The encore starts with an extended version of Corporate Whipping Boy where they take the whole thing down, try to get us clapping, "because it's the last time I'll have control of a room like this" Sid jokes, let loose with each of them taking turns to play a solo and then optimistically but successfully tell us all to be quiet to let us hear James play drums. In any other environment, it might seem staged and unnecessary, but we're at a point where we'd forgive them anything. They finish with Little River, an old Gramotones set-closer from the days they'd be playing support slots round these parts. As they finish, they all come to the front for what is, they tell us, their first ever bow. And it's a well-deserved one.

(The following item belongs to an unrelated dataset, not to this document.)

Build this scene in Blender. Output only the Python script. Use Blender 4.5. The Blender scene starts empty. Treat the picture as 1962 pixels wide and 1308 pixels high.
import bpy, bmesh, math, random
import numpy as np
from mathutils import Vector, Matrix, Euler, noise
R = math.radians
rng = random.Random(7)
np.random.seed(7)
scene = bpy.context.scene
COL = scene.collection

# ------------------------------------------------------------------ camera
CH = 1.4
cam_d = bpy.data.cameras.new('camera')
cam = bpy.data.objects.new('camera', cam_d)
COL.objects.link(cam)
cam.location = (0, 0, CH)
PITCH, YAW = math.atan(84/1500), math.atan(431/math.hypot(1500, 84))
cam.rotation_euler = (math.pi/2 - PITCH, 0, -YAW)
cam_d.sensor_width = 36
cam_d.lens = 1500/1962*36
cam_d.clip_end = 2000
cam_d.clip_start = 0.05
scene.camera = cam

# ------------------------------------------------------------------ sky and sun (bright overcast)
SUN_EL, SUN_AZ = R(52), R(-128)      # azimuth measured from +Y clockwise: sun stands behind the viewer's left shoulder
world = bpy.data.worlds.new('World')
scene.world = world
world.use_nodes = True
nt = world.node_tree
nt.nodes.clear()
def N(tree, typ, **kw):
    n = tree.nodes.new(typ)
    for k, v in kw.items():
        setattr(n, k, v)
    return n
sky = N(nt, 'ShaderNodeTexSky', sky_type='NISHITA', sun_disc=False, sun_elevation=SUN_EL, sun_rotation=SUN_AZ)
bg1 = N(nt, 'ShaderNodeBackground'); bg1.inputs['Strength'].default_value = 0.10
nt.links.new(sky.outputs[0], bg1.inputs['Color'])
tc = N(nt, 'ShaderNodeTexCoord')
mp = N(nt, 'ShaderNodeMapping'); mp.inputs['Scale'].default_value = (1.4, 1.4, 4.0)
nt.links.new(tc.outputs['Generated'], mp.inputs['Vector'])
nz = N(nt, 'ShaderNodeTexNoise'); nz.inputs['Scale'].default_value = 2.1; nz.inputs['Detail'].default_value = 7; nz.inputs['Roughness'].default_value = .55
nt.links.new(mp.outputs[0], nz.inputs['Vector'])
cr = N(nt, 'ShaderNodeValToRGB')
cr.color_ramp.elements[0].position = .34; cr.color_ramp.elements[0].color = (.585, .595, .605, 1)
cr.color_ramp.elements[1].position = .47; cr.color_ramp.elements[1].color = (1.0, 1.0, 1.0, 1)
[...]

The gig is a good-natured one, looser than their previous gigs, choosing the setlist seemingly as they went along and a little self-indulgent as the evening progressed and the alcohol kicked in, but you'd forgive them far more worse than that. They crack open a bottle of prosecco that they share around and Sid reads out a long list of thank yous to people before the encore. Whilst most bands would fall apart, the looseness simply emphasizes just how accomplished musicians they are, able to improvise and with an intuitive feel for what the other three will do that they'll find hard to replicate in whatever projects they move on to.

As we sit around after and chew over the fact that we won't see them play together again, an old discussion topic comes up. We have a theory that Cupids, and Gramotones before them, were actually too good and too principled to be successful at the level they should have been. Sadly we come to the conclusion we were right. They will be sorely missed.

Cupids played No One Talks, Hope It Never Ends, Heaven Knows Me Now, A Study In Extremes, Kickin' In, Dog With A Bone, Drive, M62 Song, Daltry Street, new song, Good Things (Come To Those Who Wait), Soldier's Kiss, Corporate Whipping Boy and Little River.